DIRECTIVE
Type again, exactly, the lines below from the start through the line that includes "HB=MB(); HL=MB(); HF=MB()".

RAW DATA
== == ==

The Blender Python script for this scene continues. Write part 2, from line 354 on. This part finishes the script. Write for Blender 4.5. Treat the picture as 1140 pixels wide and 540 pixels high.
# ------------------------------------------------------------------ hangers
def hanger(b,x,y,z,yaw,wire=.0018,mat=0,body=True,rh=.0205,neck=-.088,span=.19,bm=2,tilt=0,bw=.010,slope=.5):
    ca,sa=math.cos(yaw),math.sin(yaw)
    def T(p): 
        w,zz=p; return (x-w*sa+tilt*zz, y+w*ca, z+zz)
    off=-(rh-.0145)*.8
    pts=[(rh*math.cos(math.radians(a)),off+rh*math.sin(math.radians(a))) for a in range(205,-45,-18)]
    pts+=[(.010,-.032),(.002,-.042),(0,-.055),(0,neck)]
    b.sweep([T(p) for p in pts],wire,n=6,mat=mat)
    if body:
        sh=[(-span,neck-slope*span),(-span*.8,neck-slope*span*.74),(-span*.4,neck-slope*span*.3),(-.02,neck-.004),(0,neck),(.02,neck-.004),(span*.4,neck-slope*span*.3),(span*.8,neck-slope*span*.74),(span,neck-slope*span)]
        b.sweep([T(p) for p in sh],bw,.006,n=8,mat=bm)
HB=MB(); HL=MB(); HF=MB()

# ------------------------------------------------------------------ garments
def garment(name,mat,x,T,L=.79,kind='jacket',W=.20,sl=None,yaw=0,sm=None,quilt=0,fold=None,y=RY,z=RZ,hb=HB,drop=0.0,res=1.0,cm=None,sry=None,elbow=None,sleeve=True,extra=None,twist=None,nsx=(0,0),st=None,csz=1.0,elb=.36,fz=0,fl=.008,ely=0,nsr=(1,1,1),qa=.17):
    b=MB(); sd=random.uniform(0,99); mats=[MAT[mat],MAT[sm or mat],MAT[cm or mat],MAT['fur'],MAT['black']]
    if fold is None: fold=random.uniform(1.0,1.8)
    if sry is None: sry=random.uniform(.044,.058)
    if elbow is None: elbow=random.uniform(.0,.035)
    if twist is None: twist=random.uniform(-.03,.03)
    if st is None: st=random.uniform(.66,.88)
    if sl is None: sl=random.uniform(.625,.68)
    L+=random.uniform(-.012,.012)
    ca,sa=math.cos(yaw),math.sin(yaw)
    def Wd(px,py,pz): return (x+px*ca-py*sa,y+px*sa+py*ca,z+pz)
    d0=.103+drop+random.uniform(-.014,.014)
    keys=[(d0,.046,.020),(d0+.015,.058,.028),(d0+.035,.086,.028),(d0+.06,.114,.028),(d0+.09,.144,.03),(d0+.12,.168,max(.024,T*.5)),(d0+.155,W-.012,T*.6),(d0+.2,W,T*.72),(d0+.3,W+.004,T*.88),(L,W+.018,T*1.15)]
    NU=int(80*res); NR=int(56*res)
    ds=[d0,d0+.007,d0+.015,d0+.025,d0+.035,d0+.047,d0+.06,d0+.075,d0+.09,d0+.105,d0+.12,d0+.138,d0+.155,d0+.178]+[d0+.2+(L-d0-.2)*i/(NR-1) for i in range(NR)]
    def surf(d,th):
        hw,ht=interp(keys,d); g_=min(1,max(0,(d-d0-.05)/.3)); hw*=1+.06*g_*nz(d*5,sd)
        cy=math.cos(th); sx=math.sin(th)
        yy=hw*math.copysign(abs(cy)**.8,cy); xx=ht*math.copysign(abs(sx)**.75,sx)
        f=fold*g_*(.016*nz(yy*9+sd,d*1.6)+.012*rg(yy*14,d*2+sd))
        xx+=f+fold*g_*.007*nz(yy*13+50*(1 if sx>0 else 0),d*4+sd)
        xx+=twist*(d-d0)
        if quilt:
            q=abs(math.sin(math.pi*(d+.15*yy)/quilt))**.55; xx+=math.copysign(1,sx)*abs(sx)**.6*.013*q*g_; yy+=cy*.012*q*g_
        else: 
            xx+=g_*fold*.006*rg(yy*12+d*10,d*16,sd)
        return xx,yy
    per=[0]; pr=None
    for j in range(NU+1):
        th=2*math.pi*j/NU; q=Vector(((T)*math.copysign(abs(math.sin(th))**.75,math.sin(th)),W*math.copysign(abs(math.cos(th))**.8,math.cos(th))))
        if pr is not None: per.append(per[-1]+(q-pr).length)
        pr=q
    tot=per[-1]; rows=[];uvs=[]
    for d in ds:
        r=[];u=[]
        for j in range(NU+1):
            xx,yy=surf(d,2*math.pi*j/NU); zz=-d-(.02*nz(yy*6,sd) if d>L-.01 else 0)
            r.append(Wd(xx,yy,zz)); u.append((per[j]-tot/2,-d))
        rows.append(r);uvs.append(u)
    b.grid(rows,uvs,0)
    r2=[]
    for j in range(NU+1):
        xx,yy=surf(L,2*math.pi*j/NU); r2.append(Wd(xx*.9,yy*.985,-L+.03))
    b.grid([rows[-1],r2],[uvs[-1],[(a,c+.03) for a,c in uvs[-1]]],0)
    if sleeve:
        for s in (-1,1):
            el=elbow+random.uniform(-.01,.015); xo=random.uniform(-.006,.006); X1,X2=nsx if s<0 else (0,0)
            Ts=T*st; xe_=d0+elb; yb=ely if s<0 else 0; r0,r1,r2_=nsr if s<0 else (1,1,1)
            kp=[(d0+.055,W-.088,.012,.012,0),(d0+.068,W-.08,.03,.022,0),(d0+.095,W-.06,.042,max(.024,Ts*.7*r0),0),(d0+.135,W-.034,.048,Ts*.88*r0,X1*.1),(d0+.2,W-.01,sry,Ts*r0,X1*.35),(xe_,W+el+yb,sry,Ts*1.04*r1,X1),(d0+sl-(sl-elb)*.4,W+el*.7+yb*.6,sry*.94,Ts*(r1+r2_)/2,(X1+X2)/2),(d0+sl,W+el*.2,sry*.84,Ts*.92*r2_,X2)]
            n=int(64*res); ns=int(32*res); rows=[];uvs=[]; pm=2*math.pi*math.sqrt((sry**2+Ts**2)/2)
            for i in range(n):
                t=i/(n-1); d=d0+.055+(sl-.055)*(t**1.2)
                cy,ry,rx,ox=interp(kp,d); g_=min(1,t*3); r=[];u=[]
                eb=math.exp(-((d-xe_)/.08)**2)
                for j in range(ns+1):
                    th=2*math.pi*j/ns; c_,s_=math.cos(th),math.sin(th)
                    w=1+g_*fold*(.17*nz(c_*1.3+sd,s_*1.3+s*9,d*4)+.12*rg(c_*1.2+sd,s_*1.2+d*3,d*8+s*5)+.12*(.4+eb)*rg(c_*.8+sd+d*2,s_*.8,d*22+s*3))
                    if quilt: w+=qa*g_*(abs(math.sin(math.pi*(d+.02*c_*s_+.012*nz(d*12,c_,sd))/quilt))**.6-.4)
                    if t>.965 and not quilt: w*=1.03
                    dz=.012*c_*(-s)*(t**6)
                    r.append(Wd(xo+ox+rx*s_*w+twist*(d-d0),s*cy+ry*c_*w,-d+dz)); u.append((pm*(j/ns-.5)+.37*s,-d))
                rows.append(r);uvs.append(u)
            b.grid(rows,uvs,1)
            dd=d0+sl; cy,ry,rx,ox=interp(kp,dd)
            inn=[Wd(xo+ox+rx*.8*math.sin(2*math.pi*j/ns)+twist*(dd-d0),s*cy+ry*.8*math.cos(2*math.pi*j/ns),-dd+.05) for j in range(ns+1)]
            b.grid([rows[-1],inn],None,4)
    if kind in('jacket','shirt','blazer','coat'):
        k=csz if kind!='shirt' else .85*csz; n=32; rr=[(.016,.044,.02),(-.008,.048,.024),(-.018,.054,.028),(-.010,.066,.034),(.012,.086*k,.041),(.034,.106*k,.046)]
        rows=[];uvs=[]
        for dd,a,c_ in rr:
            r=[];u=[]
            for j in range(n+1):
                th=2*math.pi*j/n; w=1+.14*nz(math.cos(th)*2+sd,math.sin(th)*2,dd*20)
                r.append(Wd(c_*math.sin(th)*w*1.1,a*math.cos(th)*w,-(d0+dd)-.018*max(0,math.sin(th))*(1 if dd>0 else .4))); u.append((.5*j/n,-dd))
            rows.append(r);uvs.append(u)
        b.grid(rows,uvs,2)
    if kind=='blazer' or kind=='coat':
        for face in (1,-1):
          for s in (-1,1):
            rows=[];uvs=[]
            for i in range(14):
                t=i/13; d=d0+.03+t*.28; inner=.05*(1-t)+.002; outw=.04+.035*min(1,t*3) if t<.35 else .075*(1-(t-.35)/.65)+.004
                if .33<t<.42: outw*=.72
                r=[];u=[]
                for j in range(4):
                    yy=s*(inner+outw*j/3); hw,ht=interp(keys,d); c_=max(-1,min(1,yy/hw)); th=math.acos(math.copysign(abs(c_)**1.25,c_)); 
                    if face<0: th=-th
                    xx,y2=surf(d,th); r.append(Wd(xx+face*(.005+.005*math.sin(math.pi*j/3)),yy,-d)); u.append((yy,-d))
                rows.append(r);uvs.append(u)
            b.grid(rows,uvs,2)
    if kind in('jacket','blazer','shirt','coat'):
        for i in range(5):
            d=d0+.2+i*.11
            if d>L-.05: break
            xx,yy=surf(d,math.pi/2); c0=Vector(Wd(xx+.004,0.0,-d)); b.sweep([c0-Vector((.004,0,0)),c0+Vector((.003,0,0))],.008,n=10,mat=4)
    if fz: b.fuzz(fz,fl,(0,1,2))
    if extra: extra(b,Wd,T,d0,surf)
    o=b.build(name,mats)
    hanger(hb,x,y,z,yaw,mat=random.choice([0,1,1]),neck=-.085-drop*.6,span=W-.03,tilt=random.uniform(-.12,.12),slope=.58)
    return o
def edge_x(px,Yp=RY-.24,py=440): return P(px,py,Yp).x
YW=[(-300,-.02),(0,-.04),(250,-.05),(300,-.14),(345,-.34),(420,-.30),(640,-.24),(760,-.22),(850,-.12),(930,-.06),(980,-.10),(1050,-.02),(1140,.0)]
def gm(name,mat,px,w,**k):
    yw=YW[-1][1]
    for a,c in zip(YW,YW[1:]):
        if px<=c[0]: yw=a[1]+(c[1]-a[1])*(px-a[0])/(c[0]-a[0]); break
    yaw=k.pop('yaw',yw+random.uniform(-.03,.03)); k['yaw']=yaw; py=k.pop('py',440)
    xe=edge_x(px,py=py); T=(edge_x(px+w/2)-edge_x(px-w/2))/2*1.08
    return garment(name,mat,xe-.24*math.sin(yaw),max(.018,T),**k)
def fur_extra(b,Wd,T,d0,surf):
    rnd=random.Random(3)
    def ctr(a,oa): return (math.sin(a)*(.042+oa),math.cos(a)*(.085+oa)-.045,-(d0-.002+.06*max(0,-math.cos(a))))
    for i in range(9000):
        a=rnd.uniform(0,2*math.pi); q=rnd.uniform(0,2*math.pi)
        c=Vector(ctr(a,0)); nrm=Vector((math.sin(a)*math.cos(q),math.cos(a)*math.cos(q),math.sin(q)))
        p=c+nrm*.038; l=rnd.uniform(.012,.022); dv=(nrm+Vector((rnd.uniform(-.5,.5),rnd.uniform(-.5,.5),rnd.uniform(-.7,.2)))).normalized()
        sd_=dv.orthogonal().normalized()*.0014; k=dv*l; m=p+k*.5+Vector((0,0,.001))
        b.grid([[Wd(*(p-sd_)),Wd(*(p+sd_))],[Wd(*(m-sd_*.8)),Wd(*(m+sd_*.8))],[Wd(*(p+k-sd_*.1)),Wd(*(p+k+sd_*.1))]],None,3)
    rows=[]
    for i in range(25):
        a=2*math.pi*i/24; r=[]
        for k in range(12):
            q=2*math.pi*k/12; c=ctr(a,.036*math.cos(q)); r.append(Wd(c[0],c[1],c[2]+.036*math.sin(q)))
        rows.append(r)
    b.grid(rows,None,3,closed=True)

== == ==

RESULT
The Blender Python script for this scene continues. Write part 2, from line 354 on. This part finishes the script. Write for Blender 4.5. Treat the picture as 1140 pixels wide and 540 pixels high.
# ------------------------------------------------------------------ hangers
def hanger(b,x,y,z,yaw,wire=.0018,mat=0,body=True,rh=.0205,neck=-.088,span=.19,bm=2,tilt=0,bw=.010,slope=.5):
    ca,sa=math.cos(yaw),math.sin(yaw)
    def T(p): 
        w,zz=p; return (x-w*sa+tilt*zz, y+w*ca, z+zz)
    off=-(rh-.0145)*.8
    pts=[(rh*math.cos(math.radians(a)),off+rh*math.sin(math.radians(a))) for a in range(205,-45,-18)]
    pts+=[(.010,-.032),(.002,-.042),(0,-.055),(0,neck)]
    b.sweep([T(p) for p in pts],wire,n=6,mat=mat)
    if body:
        sh=[(-span,neck-slope*span),(-span*.8,neck-slope*span*.74),(-span*.4,neck-slope*span*.3),(-.02,neck-.004),(0,neck),(.02,neck-.004),(span*.4,neck-slope*span*.3),(span*.8,neck-slope*span*.74),(span,neck-slope*span)]
        b.sweep([T(p) for p in sh],bw,.006,n=8,mat=bm)
HB=MB(); HL=MB(); HF=MB()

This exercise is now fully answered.